Despite having finished digging the trench, lots of little bits needed doing to prepare for the Building inspector's first site visit;
- the few remaining bricks needed clearing from below floor level on the party-wall side
- the gap between the two sets of foundations needed clearing out
- the water pipe needed to be moved, reattached and secured
- the foundation on the driveway side that had been damaged in the water leak needed to be cleaned and supporting
- the exposed rebars needed to be cut through where they met the rest of the foundation.
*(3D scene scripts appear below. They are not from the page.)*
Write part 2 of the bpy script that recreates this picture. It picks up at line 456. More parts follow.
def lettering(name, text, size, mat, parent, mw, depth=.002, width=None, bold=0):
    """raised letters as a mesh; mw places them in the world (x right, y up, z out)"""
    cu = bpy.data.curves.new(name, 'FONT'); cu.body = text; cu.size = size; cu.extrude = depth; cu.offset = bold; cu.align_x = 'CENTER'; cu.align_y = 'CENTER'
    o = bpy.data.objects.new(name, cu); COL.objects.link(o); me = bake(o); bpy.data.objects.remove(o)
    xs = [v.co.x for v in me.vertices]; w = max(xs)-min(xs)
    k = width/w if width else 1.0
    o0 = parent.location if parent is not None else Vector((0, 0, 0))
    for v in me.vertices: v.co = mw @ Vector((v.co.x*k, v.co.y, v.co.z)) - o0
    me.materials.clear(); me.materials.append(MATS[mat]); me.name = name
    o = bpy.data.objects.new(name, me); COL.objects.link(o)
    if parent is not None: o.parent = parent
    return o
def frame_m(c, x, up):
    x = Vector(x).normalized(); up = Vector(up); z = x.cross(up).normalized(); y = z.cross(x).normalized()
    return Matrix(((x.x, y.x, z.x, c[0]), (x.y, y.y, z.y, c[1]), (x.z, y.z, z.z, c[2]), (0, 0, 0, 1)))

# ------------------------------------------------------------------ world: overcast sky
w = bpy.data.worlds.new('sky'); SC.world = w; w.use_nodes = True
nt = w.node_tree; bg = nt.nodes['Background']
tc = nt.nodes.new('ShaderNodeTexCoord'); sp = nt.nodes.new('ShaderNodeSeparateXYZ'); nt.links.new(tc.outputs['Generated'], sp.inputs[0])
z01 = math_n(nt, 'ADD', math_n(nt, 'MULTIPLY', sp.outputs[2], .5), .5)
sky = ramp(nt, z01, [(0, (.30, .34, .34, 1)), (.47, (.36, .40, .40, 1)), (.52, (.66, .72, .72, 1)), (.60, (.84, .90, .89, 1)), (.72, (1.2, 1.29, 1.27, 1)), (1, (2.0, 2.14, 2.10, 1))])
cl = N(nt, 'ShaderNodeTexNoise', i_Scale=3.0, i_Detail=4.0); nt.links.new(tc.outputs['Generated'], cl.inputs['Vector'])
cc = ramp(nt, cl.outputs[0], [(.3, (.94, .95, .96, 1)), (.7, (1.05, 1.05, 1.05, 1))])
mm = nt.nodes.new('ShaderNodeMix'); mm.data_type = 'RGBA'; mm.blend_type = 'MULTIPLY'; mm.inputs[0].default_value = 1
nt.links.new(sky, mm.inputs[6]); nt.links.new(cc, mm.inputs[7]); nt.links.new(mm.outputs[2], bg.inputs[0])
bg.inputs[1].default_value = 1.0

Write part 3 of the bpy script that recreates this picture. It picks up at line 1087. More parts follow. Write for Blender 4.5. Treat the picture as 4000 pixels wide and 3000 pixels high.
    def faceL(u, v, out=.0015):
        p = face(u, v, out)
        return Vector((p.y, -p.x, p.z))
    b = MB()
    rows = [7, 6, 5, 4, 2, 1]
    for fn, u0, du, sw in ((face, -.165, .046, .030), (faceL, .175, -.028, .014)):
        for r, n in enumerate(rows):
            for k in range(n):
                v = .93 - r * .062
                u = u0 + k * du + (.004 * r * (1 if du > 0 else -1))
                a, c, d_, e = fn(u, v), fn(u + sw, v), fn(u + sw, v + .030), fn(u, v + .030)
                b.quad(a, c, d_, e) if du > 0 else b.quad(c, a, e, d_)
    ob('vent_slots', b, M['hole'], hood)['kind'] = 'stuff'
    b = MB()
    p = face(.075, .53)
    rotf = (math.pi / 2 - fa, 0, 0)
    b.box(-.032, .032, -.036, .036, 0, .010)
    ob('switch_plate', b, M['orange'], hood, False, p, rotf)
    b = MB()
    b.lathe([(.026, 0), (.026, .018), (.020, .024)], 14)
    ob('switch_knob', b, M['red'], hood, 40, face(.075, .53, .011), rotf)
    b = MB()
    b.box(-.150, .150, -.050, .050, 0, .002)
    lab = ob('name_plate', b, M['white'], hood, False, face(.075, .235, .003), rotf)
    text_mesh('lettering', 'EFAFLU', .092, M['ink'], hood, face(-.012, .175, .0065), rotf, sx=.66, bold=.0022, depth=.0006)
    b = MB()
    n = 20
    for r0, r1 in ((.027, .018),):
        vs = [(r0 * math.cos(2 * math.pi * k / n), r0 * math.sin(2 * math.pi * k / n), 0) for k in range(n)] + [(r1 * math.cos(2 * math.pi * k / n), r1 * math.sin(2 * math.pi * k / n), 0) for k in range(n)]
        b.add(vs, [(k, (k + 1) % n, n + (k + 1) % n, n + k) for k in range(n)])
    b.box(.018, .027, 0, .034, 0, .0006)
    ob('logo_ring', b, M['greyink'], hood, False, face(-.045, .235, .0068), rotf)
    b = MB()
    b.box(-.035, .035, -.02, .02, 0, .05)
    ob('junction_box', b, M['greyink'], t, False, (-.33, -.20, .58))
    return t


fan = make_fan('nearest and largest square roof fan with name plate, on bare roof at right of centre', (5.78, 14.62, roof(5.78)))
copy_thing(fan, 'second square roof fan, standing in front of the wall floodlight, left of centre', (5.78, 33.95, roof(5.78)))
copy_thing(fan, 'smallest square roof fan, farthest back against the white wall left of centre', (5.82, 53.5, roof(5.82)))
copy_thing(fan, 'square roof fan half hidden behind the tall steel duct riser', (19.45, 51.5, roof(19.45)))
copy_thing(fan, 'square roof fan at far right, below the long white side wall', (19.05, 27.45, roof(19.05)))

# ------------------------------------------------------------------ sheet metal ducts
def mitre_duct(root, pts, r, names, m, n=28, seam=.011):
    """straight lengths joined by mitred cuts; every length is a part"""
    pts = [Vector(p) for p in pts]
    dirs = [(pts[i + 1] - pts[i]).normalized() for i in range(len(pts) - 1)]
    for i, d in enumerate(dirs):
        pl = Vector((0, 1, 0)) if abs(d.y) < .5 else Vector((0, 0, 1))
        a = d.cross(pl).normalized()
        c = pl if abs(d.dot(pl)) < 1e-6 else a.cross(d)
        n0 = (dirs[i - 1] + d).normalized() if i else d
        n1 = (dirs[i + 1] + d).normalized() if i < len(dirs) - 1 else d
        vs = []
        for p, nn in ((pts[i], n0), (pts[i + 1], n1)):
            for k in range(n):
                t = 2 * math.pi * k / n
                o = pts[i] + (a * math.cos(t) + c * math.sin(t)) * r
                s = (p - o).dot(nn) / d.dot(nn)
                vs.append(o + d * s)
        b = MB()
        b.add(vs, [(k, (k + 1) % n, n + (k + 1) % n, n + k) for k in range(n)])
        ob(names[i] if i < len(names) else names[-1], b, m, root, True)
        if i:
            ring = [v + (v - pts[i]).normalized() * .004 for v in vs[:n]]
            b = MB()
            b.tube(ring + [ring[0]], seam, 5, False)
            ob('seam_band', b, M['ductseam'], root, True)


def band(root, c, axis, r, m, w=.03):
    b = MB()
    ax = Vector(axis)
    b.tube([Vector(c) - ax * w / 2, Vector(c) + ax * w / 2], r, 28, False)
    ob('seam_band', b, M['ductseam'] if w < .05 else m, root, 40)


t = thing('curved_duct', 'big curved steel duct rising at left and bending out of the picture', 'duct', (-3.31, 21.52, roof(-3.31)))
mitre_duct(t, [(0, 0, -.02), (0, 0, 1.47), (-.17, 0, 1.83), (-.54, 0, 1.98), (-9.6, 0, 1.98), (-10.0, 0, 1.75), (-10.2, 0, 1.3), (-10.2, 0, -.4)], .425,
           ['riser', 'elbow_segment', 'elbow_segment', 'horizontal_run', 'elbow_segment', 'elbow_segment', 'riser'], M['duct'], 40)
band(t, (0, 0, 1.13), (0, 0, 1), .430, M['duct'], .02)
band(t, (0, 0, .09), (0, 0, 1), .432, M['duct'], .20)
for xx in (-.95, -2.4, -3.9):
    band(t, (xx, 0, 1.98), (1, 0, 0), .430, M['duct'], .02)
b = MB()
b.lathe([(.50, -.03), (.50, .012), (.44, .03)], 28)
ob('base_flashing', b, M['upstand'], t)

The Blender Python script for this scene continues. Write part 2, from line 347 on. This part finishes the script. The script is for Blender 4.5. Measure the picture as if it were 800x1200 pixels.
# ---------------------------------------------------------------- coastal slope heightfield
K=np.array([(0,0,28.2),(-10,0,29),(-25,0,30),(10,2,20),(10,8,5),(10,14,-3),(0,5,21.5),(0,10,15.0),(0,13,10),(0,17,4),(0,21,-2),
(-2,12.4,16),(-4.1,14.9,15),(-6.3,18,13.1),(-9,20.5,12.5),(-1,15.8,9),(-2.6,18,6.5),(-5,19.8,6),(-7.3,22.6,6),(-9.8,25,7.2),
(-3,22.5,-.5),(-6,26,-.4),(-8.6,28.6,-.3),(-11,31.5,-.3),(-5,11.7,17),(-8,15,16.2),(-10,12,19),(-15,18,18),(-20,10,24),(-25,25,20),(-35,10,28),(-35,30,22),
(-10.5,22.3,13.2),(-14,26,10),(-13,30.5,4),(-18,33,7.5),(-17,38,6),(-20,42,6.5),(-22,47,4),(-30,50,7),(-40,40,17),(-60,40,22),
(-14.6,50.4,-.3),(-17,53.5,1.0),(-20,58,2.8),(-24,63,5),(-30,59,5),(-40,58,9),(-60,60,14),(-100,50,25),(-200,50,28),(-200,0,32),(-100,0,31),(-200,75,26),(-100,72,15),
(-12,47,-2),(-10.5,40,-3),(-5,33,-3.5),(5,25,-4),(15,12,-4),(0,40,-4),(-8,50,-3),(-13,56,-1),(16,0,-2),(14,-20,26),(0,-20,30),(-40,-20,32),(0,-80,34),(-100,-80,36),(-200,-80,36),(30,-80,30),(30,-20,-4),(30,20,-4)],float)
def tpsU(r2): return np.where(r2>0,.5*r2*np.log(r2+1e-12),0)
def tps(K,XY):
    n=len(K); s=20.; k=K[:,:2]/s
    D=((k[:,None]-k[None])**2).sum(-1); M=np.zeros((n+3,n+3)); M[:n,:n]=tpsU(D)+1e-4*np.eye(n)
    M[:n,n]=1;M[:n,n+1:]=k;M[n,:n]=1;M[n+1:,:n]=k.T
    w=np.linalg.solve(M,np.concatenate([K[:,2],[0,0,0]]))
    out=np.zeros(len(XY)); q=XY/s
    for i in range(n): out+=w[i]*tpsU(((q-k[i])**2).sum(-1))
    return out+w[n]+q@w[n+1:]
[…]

All of these took time and, although each job didn't show much in terms of progress, the result was that on Friday, June 19th the building inspector viewed the trenches, agreed with the planned shuttering to support the ends of the existing foundations and gave the go-ahead for pouring the footings. I was fearing the worst but the inspector rang me twice; once to say that she had visited the house, looked at the work and, having taken some photos, just wanted to discuss with a colleague about the ends of the trench and how to support the old foundations, and later on to say that the proposals I had put for supporting the footing was fine and I could continue.
As there were two ends to do first I shuttered and braced them and, having bought 24 bags of ballast and 4 bags of cement, started mixing about 0.7 tons of concrete to stabilise the ends and give a continuity between the old and new foundations.
I filled a bucket with cement until it weighed 12.5kg - half a sack - and marked the bucket with a line to show where to fill it to. This would help to speed up the mixing process. my mixer will take 3, 25kg bags of ballast along with the half-bag of cement to make a 6:1 concrete mix. The bucket did its job and ensured that all the mixes were the same ratio and a consistent strength.
As it turned out I only used 21 bags of ballast and had very little left over. The stand for my mixer is rather rusty and needs repairing or replacing. I'm not sure my welding skills are up to the task, but I shall get some steel plate and give it a go during the week.
I will leave the ends to set for a couple of days before I remove the shuttering and arrange to get the remainder of the concrete delivered.
I could mix it by hand I suppose. After all the trench is only 10m long, 600mm wide and needs to be filled to 450mm deep. by my reckoning that's 2.7 cubic metres of concrete - somewhere around 3 tons.
That's over 30 mixer-loads - all to be loaded by hand and poured before it sets - I don't think my mixer would manage it!
So the next challenge will be to organise a delivery of readimix to coincide with the availability of two or three barrow-toting friends to help transport it from the lorry to the trench.